Rating:  Summary: Polite Lies Review: The author Kyoko Mori compares the two cultures of Japan and the United States critically picking out the good -- and bad in each. Her thoughts are clear and her writing includes detailed descriptions that support her opinions and the points she brings up throughout the book.
I don't know what neighborhood that Kyoko grew up in but all of the points she makes about women's rights in Japan seem so outdated. To all Americans and non-Japanese people reading this book, please don't believe everything it says as the current ideals of Japan. Some of it is so old.
Rating:  Summary: What a lie... Review: This book looked interesting, it really did. But when I started reading it... what a disappointment! Readers will see that Ms. Mori had a well... traumatic childhood experience, but does she need to bring down Japan explaining that? I'm a Japanese citizen who is currently living in the United States. I can therefore say that about 99% of the culture information in that book is outdated by about 284829439032 million years. Literally. If Ms. Mori can't put her past behind her, fine. Just don't bring down another country's culture to be what it was in the stone age. You're over 50 years behind, and if you can't see the good of Japanese culture, don't talk about it.

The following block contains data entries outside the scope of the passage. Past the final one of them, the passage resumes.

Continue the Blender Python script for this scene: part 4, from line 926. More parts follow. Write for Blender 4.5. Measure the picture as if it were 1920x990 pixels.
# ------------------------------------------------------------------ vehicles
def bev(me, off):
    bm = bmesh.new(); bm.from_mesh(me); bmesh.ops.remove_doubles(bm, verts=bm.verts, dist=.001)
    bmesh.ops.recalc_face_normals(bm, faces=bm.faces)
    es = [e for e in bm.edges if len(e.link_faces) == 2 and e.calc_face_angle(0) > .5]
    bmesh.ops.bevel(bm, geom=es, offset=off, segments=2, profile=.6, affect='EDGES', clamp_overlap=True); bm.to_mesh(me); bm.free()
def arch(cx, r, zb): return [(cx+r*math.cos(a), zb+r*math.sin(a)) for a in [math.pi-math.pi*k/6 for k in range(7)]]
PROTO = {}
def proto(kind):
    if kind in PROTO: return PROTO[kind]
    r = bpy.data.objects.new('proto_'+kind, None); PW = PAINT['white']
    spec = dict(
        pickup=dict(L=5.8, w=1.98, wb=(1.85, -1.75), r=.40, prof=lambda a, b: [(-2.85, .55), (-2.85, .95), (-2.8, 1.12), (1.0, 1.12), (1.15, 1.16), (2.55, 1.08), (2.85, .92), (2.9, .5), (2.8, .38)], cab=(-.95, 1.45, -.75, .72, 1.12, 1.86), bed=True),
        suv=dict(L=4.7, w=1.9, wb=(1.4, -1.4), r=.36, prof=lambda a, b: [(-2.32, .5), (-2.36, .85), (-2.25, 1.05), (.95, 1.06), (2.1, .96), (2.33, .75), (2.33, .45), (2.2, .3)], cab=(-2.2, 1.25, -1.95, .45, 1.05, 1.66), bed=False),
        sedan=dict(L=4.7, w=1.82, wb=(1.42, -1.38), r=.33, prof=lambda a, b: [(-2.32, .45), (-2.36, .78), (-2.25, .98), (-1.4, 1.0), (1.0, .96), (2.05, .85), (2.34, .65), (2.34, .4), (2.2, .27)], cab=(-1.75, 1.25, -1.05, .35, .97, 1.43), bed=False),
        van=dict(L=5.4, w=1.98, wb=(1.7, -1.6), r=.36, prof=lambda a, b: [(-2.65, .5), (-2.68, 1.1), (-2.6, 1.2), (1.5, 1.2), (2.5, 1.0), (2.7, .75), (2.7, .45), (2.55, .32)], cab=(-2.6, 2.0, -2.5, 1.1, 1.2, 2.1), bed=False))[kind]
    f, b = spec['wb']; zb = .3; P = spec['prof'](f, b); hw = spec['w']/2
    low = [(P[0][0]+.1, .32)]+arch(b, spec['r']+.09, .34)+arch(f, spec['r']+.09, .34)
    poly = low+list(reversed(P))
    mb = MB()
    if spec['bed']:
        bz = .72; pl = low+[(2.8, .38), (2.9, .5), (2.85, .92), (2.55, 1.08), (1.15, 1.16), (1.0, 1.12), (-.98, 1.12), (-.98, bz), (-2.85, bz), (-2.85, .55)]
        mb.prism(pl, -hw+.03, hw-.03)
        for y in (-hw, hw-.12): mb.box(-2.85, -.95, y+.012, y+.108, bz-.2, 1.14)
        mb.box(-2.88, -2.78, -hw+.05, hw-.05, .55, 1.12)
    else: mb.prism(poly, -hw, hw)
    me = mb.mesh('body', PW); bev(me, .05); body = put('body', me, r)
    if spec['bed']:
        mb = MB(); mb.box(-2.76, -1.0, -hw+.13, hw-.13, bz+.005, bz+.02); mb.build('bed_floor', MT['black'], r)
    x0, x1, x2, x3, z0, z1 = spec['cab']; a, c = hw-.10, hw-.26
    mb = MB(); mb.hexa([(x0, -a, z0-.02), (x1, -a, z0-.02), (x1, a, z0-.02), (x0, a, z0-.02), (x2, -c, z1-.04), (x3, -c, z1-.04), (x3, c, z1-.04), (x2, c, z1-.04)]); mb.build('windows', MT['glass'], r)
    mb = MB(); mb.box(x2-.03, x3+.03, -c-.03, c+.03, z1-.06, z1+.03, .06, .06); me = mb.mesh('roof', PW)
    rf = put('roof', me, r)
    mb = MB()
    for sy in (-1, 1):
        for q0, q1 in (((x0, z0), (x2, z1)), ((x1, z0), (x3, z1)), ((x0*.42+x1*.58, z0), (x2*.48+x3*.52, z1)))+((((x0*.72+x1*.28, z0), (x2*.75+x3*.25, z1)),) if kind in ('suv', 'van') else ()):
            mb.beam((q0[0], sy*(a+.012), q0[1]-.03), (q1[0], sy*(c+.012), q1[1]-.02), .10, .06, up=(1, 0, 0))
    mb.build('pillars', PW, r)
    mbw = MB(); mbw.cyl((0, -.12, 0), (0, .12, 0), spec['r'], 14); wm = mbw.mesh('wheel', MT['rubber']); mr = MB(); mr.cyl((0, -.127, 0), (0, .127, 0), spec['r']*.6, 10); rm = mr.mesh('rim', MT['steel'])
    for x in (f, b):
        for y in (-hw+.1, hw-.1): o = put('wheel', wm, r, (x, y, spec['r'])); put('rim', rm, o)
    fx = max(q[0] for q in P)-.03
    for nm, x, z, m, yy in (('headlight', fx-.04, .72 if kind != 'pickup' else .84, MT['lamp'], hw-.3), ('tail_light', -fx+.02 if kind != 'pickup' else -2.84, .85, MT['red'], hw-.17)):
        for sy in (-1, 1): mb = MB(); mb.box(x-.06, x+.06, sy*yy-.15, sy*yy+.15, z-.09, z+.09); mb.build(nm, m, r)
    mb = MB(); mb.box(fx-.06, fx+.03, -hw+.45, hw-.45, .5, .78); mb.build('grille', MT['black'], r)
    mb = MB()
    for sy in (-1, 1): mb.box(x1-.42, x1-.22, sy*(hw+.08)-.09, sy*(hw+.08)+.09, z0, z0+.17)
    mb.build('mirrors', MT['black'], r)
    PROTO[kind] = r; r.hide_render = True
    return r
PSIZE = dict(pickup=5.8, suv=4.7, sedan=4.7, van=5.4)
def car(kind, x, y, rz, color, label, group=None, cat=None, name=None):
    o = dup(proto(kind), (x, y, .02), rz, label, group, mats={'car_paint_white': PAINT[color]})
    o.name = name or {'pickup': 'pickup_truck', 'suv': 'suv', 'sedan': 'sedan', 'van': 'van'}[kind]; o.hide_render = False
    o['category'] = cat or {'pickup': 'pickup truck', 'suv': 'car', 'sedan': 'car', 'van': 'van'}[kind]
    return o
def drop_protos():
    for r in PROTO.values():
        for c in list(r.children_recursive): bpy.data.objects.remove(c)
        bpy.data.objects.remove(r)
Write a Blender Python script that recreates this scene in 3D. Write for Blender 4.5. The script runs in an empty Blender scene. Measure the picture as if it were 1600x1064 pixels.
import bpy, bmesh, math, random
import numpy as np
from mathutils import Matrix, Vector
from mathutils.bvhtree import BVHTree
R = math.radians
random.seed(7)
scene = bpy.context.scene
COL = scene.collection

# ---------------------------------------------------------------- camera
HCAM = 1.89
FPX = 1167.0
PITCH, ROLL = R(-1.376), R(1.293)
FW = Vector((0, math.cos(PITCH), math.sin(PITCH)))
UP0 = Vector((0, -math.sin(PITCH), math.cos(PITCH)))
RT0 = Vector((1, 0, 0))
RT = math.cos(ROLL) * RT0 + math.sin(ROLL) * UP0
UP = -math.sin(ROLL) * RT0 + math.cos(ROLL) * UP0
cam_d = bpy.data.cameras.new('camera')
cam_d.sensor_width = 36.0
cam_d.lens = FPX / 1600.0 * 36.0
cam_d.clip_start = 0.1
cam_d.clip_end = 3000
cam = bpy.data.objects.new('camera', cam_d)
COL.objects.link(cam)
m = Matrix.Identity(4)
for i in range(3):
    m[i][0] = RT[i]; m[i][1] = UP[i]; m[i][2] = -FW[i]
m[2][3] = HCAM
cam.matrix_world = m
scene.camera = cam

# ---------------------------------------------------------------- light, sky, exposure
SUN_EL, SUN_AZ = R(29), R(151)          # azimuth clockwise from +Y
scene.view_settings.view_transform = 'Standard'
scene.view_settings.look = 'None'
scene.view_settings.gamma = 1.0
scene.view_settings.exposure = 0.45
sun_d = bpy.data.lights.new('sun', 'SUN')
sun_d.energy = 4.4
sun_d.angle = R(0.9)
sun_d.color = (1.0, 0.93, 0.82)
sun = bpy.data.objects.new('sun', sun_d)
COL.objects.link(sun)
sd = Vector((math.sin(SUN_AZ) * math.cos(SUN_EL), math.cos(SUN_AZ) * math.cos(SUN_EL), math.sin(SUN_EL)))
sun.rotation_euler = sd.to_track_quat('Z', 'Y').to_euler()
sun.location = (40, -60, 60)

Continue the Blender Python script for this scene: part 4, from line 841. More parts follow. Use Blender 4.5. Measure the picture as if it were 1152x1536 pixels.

To all non-Japanese people reading this book, please don't believe what it is saying. It's all a bunch of outdated facts. Yes, it's beautifully written, but the meaning behind there is bad. Maybe it was in another one of her books, but she has a lot of bashing on the Japanese public school system too. Something like, "I would never have received leniency for writing in my own answers to multiple choice questions in a Japanese public school." ANTA BAKA KAI? You're not supposed to write your own answers to multiple choice questions! What do you EXPECT!? In all, this book was bad.